── Extracted information

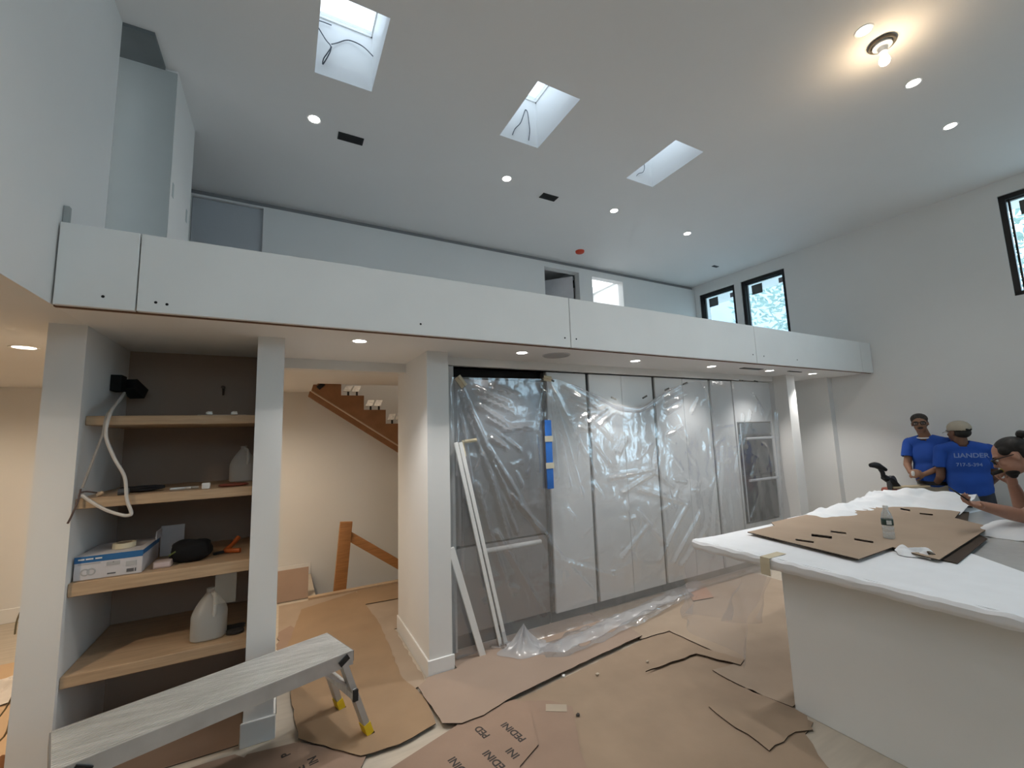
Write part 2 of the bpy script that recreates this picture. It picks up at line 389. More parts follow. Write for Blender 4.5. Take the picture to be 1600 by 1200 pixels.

────
── Extracted information

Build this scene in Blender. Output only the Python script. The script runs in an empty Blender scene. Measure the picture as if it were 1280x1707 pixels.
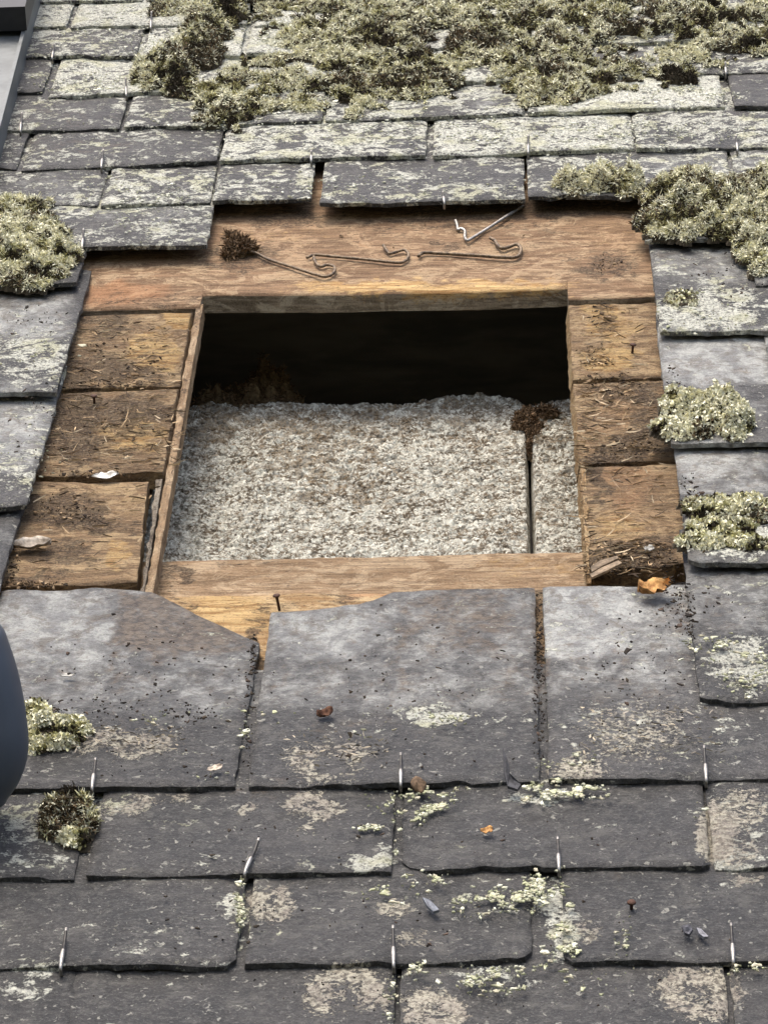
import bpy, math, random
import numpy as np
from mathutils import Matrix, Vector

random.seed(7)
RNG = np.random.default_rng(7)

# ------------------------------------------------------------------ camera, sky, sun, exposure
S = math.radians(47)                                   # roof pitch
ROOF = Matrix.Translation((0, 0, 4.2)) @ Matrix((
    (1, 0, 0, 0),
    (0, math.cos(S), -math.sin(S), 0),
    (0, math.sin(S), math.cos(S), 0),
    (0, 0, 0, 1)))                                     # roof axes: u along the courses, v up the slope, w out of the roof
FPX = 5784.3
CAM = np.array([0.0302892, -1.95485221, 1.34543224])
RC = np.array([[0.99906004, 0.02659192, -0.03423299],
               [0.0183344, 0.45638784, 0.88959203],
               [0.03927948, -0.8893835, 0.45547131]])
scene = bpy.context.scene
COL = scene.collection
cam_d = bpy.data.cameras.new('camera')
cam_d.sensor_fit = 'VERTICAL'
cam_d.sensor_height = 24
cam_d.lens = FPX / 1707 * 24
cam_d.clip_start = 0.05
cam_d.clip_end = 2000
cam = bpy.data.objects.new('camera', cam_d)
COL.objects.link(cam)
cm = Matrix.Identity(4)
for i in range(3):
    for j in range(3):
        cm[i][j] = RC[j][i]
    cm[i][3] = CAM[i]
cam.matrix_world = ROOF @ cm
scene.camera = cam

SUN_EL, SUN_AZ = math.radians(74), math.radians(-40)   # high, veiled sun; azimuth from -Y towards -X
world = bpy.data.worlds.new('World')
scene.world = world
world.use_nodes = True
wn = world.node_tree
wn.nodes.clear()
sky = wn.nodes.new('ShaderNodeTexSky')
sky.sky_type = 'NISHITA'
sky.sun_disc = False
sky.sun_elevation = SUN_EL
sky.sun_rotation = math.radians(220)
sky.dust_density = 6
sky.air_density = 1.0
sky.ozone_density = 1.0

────

(Exercise instructions)
All lines above from the one containing "Build this scene" through the one containing "RNG = np.random.default_rng(7)" are to be quoted exactly, and only those; pictures are left out.

(Reply to the task)
Build this scene in Blender. Output only the Python script. The script runs in an empty Blender scene. Measure the picture as if it were 1280x1707 pixels.
import bpy, math, random
import numpy as np
from mathutils import Matrix, Vector

random.seed(7)
RNG = np.random.default_rng(7)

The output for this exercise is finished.